*Exercise task*: Repeat the material exactly as it appears.

____

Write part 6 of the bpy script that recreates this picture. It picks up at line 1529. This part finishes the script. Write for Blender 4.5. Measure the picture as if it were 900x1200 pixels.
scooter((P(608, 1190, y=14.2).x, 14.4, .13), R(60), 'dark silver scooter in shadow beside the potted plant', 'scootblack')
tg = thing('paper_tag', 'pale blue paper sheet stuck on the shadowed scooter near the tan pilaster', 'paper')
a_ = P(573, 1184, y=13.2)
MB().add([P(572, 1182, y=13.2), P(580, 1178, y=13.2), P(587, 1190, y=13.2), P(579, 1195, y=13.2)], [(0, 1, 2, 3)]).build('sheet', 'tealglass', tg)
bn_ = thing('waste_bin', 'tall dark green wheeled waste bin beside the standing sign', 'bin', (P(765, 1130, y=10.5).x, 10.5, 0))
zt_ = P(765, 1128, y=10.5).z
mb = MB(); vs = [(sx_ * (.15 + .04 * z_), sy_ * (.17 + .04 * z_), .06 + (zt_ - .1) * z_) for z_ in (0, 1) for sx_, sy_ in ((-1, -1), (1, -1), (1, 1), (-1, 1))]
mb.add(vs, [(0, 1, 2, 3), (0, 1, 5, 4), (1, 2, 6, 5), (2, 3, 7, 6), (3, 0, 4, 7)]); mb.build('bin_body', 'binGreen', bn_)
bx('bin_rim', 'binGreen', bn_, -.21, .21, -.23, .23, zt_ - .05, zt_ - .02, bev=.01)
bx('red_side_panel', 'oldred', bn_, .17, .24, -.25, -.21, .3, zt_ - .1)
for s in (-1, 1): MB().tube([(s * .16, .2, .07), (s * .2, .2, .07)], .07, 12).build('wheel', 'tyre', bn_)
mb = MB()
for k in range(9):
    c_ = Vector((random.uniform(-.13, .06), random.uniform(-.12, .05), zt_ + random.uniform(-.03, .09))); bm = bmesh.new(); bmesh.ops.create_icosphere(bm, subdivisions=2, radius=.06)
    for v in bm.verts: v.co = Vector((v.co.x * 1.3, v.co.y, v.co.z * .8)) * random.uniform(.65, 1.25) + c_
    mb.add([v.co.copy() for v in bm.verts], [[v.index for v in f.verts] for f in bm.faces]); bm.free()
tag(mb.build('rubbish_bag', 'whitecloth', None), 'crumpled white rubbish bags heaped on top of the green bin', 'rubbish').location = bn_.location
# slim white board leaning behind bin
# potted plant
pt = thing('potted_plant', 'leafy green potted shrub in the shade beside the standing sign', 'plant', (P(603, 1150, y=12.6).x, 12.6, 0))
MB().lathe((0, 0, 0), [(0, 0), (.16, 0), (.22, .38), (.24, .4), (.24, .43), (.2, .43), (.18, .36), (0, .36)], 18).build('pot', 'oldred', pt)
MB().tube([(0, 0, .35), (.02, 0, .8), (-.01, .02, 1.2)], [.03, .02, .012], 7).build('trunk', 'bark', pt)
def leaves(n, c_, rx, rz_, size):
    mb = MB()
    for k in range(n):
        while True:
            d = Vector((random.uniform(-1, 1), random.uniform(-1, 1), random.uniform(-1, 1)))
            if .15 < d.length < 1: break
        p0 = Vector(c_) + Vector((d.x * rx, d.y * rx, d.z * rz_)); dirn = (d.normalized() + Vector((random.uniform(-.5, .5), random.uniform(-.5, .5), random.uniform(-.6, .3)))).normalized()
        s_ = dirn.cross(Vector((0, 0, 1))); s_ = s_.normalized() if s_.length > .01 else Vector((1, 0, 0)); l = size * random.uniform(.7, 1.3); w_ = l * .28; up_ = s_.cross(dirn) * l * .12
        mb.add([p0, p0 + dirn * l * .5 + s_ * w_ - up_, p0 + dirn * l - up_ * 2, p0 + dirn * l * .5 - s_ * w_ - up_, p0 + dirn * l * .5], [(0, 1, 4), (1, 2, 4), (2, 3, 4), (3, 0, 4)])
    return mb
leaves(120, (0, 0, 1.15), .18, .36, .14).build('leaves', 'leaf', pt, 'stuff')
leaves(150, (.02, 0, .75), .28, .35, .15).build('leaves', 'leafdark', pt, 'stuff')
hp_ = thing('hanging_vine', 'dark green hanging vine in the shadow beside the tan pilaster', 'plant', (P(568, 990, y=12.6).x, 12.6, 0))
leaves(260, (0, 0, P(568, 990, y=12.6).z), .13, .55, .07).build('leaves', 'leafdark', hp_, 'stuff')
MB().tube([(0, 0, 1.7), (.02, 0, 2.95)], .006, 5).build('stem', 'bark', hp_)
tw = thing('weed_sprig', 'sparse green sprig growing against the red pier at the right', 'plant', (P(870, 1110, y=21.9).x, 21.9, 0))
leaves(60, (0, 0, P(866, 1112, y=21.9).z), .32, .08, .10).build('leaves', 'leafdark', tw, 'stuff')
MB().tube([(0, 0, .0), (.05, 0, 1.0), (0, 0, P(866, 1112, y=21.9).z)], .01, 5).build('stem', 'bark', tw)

____

*Task answer*:
Write part 6 of the bpy script that recreates this picture. It picks up at line 1529. This part finishes the script. Write for Blender 4.5. Measure the picture as if it were 900x1200 pixels.
scooter((P(608, 1190, y=14.2).x, 14.4, .13), R(60), 'dark silver scooter in shadow beside the potted plant', 'scootblack')
tg = thing('paper_tag', 'pale blue paper sheet stuck on the shadowed scooter near the tan pilaster', 'paper')
a_ = P(573, 1184, y=13.2)
MB().add([P(572, 1182, y=13.2), P(580, 1178, y=13.2), P(587, 1190, y=13.2), P(579, 1195, y=13.2)], [(0, 1, 2, 3)]).build('sheet', 'tealglass', tg)
bn_ = thing('waste_bin', 'tall dark green wheeled waste bin beside the standing sign', 'bin', (P(765, 1130, y=10.5).x, 10.5, 0))
zt_ = P(765, 1128, y=10.5).z
mb = MB(); vs = [(sx_ * (.15 + .04 * z_), sy_ * (.17 + .04 * z_), .06 + (zt_ - .1) * z_) for z_ in (0, 1) for sx_, sy_ in ((-1, -1), (1, -1), (1, 1), (-1, 1))]
mb.add(vs, [(0, 1, 2, 3), (0, 1, 5, 4), (1, 2, 6, 5), (2, 3, 7, 6), (3, 0, 4, 7)]); mb.build('bin_body', 'binGreen', bn_)
bx('bin_rim', 'binGreen', bn_, -.21, .21, -.23, .23, zt_ - .05, zt_ - .02, bev=.01)
bx('red_side_panel', 'oldred', bn_, .17, .24, -.25, -.21, .3, zt_ - .1)
for s in (-1, 1): MB().tube([(s * .16, .2, .07), (s * .2, .2, .07)], .07, 12).build('wheel', 'tyre', bn_)
mb = MB()
for k in range(9):
    c_ = Vector((random.uniform(-.13, .06), random.uniform(-.12, .05), zt_ + random.uniform(-.03, .09))); bm = bmesh.new(); bmesh.ops.create_icosphere(bm, subdivisions=2, radius=.06)
    for v in bm.verts: v.co = Vector((v.co.x * 1.3, v.co.y, v.co.z * .8)) * random.uniform(.65, 1.25) + c_
    mb.add([v.co.copy() for v in bm.verts], [[v.index for v in f.verts] for f in bm.faces]); bm.free()
tag(mb.build('rubbish_bag', 'whitecloth', None), 'crumpled white rubbish bags heaped on top of the green bin', 'rubbish').location = bn_.location
# slim white board leaning behind bin
# potted plant
pt = thing('potted_plant', 'leafy green potted shrub in the shade beside the standing sign', 'plant', (P(603, 1150, y=12.6).x, 12.6, 0))
MB().lathe((0, 0, 0), [(0, 0), (.16, 0), (.22, .38), (.24, .4), (.24, .43), (.2, .43), (.18, .36), (0, .36)], 18).build('pot', 'oldred', pt)
MB().tube([(0, 0, .35), (.02, 0, .8), (-.01, .02, 1.2)], [.03, .02, .012], 7).build('trunk', 'bark', pt)
def leaves(n, c_, rx, rz_, size):
    mb = MB()
    for k in range(n):
        while True:
            d = Vector((random.uniform(-1, 1), random.uniform(-1, 1), random.uniform(-1, 1)))
            if .15 < d.length < 1: break
        p0 = Vector(c_) + Vector((d.x * rx, d.y * rx, d.z * rz_)); dirn = (d.normalized() + Vector((random.uniform(-.5, .5), random.uniform(-.5, .5), random.uniform(-.6, .3)))).normalized()
        s_ = dirn.cross(Vector((0, 0, 1))); s_ = s_.normalized() if s_.length > .01 else Vector((1, 0, 0)); l = size * random.uniform(.7, 1.3); w_ = l * .28; up_ = s_.cross(dirn) * l * .12
        mb.add([p0, p0 + dirn * l * .5 + s_ * w_ - up_, p0 + dirn * l - up_ * 2, p0 + dirn * l * .5 - s_ * w_ - up_, p0 + dirn * l * .5], [(0, 1, 4), (1, 2, 4), (2, 3, 4), (3, 0, 4)])
    return mb
leaves(120, (0, 0, 1.15), .18, .36, .14).build('leaves', 'leaf', pt, 'stuff')
leaves(150, (.02, 0, .75), .28, .35, .15).build('leaves', 'leafdark', pt, 'stuff')
hp_ = thing('hanging_vine', 'dark green hanging vine in the shadow beside the tan pilaster', 'plant', (P(568, 990, y=12.6).x, 12.6, 0))
leaves(260, (0, 0, P(568, 990, y=12.6).z), .13, .55, .07).build('leaves', 'leafdark', hp_, 'stuff')
MB().tube([(0, 0, 1.7), (.02, 0, 2.95)], .006, 5).build('stem', 'bark', hp_)
tw = thing('weed_sprig', 'sparse green sprig growing against the red pier at the right', 'plant', (P(870, 1110, y=21.9).x, 21.9, 0))
leaves(60, (0, 0, P(866, 1112, y=21.9).z), .32, .08, .10).build('leaves', 'leafdark', tw, 'stuff')
MB().tube([(0, 0, .0), (.05, 0, 1.0), (0, 0, P(866, 1112, y=21.9).z)], .01, 5).build('stem', 'bark', tw)